Il est urgent que le gouvernement du Canada prenne les mesures spécifiques suivantes pour aider à prévenir la violence contre les communautés et les leaders autochtones et afrocolombien.ne.s :

  • Faire une déclaration publique forte exprimant son inquiétude face aux actions du gouvernement colombien contre la population civile pendant la grève nationale qui a débuté le 28 avril, ainsi que face au nombre croissant d’assassinats de leaders sociaux.ales autochtones et afro-colombien.ne.s, en particulier de femmes autochtones.
  • Soutenir la campagne « Accord humanitaire immédiat » menée par les autorités ethniques pour protéger la population civile prise au piège des groupes armés.
  • S’exprimer publiquement et utiliser tous les moyens disponibles, y compris aux Nations Unies, pour exiger que le gouvernement colombien mette en œuvre rapidement et avec force tous les aspects de l’Accord de paix de 2016, en particulier le chapitre 6.1.2 sur l’ethnicité. 
  • Utiliser le programme Voices at Risk d’Affaires mondiales Canada pour assurer la protection des leaders sociaux et sociales autochtones et afro-descendant.e.s dont la vie est menacée. 

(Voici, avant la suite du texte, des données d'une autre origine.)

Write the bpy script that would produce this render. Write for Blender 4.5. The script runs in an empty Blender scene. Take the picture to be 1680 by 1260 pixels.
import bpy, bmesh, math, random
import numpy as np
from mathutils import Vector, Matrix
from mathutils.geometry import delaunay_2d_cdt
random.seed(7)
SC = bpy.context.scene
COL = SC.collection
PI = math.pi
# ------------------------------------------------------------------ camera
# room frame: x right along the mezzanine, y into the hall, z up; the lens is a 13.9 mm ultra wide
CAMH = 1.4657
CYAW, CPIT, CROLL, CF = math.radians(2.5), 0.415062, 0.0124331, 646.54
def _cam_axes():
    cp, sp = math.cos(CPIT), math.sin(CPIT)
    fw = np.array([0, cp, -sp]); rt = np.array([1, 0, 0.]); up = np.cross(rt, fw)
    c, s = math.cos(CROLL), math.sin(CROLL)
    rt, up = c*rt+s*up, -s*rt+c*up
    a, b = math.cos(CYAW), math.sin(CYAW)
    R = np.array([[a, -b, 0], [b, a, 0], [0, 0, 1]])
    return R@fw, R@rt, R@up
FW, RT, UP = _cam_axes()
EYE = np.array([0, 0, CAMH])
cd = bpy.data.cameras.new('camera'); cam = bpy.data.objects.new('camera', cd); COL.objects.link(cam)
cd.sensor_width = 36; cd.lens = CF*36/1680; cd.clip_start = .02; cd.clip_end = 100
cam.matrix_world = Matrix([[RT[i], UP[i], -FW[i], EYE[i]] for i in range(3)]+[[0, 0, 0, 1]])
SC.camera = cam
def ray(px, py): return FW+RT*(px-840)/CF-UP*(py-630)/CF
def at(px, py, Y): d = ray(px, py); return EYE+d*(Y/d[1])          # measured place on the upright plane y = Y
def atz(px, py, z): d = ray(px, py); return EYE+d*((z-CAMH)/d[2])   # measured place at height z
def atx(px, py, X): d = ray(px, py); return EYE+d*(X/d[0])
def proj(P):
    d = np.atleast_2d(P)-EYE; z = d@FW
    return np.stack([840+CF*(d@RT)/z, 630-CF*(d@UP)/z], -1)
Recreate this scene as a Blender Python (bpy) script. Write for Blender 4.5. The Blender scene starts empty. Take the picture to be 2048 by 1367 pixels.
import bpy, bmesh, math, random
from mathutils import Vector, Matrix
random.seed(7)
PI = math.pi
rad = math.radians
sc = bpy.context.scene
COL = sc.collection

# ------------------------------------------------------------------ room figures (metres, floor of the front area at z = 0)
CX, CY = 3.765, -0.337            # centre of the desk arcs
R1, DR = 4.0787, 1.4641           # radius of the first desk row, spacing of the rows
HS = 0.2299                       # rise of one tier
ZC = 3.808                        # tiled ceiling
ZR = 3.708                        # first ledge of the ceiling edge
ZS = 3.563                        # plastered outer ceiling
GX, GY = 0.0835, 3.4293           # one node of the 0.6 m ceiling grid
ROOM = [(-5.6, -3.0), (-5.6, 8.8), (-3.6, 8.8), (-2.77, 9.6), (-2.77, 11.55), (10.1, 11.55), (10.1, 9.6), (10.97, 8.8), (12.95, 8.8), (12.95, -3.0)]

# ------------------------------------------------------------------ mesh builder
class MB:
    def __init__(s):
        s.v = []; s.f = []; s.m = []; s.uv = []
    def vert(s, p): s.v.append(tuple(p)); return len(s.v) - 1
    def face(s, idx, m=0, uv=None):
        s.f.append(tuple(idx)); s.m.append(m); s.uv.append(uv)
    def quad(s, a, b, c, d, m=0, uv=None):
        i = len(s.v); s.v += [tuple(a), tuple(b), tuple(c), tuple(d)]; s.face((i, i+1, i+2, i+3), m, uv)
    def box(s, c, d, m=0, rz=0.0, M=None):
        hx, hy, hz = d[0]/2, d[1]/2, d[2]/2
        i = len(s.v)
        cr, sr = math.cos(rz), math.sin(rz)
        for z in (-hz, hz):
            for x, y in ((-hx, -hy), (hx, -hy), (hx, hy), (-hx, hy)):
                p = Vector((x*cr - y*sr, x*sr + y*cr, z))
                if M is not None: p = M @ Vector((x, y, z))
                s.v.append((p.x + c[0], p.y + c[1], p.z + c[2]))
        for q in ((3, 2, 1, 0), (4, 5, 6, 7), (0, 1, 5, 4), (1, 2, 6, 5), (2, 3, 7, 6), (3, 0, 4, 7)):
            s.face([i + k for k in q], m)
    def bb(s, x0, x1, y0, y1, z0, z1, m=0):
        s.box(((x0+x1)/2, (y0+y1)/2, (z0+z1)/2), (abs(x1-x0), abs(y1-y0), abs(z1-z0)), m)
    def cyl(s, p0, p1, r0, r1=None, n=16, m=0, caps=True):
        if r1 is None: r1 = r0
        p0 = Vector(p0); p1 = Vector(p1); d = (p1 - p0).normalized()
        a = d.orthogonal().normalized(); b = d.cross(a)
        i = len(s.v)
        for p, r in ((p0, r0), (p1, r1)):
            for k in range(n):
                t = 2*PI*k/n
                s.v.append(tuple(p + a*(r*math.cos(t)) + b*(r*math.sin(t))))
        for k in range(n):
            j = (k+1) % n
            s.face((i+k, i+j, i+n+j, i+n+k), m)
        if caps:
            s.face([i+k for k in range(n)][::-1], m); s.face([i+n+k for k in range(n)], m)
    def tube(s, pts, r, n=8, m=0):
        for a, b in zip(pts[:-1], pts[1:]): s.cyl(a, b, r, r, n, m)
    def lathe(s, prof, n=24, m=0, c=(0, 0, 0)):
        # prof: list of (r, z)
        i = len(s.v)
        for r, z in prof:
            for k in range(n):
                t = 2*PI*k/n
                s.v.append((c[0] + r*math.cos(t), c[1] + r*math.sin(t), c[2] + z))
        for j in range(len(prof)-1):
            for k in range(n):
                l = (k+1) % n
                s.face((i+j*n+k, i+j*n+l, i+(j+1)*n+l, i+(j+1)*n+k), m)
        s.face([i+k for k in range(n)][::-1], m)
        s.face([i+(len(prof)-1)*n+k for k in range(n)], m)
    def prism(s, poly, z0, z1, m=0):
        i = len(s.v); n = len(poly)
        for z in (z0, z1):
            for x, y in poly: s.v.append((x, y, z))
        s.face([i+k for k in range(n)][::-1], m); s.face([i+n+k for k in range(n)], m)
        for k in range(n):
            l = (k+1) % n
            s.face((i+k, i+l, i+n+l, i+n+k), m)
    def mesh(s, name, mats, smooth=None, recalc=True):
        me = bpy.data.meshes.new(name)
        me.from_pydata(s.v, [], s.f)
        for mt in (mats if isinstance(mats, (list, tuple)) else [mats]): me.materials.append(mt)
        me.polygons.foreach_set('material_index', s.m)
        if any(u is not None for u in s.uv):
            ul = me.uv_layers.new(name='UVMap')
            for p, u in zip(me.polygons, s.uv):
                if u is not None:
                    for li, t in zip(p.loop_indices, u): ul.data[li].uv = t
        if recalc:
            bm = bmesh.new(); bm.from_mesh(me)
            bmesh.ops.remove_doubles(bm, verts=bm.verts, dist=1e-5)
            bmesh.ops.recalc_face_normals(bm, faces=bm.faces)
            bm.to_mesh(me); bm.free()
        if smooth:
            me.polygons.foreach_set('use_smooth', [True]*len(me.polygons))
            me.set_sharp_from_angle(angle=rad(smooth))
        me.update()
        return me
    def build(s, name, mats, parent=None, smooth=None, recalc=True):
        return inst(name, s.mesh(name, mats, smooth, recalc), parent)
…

  • Demander la fin de la violence d’État en Colombie et la mise en place d’une commission de vérification internationale.
  • Augmenter le soutien aux femmes et aux filles de la région de Chocó, y compris le soutien financier aux communautés autochtones et afro-colombiennes de toute la région du Pacifique qui subissent des violences et cherchent des solutions pacifiques au conflit. 

Dans l’attente d’une réponse rapide, nous vous prions d’agréer, Madame, Monsieur, l’expression de nos salutations distinguées.